- **Supplied data**
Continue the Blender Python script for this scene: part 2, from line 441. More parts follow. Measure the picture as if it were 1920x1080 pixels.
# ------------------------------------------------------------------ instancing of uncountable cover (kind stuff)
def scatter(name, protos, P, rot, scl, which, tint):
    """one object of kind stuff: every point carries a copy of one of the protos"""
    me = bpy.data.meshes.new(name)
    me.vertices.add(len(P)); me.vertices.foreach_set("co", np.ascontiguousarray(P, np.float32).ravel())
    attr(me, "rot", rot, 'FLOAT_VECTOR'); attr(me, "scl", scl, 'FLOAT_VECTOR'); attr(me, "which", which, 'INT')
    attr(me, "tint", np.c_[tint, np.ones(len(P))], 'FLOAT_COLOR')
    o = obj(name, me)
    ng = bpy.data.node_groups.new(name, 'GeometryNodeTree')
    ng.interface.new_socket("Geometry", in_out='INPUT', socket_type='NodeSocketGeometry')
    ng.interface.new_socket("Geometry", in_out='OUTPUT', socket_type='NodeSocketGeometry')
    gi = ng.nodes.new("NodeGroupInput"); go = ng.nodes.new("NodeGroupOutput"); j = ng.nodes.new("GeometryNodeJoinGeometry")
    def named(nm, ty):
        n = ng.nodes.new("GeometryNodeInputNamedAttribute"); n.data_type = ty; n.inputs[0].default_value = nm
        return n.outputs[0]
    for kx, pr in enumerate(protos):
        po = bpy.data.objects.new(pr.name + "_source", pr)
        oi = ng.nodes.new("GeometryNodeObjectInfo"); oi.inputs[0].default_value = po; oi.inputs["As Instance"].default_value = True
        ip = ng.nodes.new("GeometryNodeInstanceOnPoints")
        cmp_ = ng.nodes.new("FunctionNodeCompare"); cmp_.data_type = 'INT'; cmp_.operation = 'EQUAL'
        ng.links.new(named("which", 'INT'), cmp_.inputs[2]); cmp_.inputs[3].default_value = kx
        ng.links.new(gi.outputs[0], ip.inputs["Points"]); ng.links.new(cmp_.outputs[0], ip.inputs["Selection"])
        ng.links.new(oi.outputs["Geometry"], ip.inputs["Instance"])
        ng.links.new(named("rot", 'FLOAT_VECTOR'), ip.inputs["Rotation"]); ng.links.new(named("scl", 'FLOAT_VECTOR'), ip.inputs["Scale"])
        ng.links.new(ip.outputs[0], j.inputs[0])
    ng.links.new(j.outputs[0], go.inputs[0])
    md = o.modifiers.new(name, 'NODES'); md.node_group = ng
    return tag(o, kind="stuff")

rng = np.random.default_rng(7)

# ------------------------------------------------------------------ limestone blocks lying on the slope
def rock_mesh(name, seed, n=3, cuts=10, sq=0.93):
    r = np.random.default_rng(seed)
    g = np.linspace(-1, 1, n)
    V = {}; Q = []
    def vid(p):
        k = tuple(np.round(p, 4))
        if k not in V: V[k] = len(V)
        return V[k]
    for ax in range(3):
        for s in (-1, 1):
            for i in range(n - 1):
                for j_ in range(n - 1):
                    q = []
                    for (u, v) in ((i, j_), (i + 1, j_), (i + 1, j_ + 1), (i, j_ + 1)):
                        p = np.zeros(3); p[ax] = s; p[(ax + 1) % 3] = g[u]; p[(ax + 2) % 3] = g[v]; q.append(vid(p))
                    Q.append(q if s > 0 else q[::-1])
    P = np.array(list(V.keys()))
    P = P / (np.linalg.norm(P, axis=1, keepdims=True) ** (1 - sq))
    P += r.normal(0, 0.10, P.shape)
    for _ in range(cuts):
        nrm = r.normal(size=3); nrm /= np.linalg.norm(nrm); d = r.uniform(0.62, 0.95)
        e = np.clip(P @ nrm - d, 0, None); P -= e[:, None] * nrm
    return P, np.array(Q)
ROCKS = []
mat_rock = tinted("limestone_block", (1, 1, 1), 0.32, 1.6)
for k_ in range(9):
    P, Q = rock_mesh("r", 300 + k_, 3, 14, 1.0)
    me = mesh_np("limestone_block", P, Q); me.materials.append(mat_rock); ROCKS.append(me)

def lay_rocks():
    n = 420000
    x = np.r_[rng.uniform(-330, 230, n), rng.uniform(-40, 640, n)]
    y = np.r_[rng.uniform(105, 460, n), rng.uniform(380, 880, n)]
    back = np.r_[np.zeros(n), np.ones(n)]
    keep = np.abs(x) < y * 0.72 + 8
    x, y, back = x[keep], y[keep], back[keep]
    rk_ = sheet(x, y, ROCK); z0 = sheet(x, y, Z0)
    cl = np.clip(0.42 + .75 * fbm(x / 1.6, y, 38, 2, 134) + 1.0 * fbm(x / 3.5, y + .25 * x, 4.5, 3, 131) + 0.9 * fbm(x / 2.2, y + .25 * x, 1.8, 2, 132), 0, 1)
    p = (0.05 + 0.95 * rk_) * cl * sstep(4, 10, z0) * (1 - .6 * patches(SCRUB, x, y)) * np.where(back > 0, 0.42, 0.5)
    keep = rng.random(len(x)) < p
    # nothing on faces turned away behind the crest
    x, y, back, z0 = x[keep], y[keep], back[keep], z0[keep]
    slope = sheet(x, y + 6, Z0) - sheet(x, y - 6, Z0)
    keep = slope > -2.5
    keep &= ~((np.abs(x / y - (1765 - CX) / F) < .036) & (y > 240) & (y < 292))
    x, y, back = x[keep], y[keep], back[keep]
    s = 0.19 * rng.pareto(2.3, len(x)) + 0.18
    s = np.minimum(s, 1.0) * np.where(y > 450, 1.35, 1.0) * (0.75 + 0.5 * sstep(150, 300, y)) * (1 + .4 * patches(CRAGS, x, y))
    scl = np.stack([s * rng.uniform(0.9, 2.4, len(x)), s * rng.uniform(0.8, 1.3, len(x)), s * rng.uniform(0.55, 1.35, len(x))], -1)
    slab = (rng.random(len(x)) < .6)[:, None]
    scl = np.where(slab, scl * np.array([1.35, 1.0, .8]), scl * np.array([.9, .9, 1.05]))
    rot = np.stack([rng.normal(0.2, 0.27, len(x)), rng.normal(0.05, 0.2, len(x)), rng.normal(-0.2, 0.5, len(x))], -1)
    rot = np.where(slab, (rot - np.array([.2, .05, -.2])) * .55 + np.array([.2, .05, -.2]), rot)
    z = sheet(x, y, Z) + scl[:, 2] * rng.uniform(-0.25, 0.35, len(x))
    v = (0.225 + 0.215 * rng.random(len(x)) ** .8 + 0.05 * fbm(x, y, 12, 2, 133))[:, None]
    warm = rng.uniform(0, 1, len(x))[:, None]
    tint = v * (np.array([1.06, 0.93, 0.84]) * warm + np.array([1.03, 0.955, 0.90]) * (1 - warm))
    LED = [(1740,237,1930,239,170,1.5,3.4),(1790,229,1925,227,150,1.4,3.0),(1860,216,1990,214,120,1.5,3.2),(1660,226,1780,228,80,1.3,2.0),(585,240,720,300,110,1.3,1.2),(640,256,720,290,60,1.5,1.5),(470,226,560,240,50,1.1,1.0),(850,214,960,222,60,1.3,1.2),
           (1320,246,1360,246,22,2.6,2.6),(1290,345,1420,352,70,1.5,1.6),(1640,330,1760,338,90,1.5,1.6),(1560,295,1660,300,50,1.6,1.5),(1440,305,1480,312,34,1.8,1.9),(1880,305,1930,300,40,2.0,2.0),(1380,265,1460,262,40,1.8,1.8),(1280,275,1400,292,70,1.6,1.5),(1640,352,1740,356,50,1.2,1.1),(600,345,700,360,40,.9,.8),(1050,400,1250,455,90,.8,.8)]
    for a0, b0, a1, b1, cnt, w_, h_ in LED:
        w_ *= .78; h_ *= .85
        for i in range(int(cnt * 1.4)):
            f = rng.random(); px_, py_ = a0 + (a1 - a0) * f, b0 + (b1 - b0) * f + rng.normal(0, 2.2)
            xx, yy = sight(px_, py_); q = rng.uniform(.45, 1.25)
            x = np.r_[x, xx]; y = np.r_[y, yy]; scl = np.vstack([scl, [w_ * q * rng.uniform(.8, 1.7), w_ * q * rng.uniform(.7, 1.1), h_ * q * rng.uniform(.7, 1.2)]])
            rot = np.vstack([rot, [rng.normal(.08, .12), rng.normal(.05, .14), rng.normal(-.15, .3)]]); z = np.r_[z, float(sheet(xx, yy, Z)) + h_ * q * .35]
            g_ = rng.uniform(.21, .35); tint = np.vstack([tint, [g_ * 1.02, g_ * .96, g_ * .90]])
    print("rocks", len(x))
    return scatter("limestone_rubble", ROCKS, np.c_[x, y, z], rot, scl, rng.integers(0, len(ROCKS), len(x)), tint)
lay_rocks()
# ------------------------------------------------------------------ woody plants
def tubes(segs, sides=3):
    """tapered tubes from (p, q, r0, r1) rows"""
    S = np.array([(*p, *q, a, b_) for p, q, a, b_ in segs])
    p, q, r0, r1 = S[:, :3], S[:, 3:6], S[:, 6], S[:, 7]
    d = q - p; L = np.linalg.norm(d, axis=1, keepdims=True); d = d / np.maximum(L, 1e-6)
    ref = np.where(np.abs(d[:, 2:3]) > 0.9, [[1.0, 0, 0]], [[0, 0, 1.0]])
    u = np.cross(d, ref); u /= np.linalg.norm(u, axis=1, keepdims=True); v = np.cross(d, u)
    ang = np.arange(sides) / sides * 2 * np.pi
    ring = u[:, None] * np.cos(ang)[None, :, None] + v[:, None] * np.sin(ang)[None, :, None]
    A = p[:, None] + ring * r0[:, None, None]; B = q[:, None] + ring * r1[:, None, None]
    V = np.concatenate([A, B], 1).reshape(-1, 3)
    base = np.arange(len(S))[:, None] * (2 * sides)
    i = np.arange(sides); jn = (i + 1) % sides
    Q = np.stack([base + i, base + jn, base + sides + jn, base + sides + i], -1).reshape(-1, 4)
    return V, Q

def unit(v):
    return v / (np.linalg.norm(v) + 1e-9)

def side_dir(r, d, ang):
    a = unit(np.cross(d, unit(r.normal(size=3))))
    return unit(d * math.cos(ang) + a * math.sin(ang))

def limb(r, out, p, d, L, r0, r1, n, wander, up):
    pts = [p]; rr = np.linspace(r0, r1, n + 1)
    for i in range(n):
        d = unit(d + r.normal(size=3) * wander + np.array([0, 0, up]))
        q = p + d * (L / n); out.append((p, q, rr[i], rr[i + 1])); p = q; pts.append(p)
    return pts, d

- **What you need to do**
Check each line of the data above for the string "from", then report how many lines have it, with no other words.

- **Task result**
2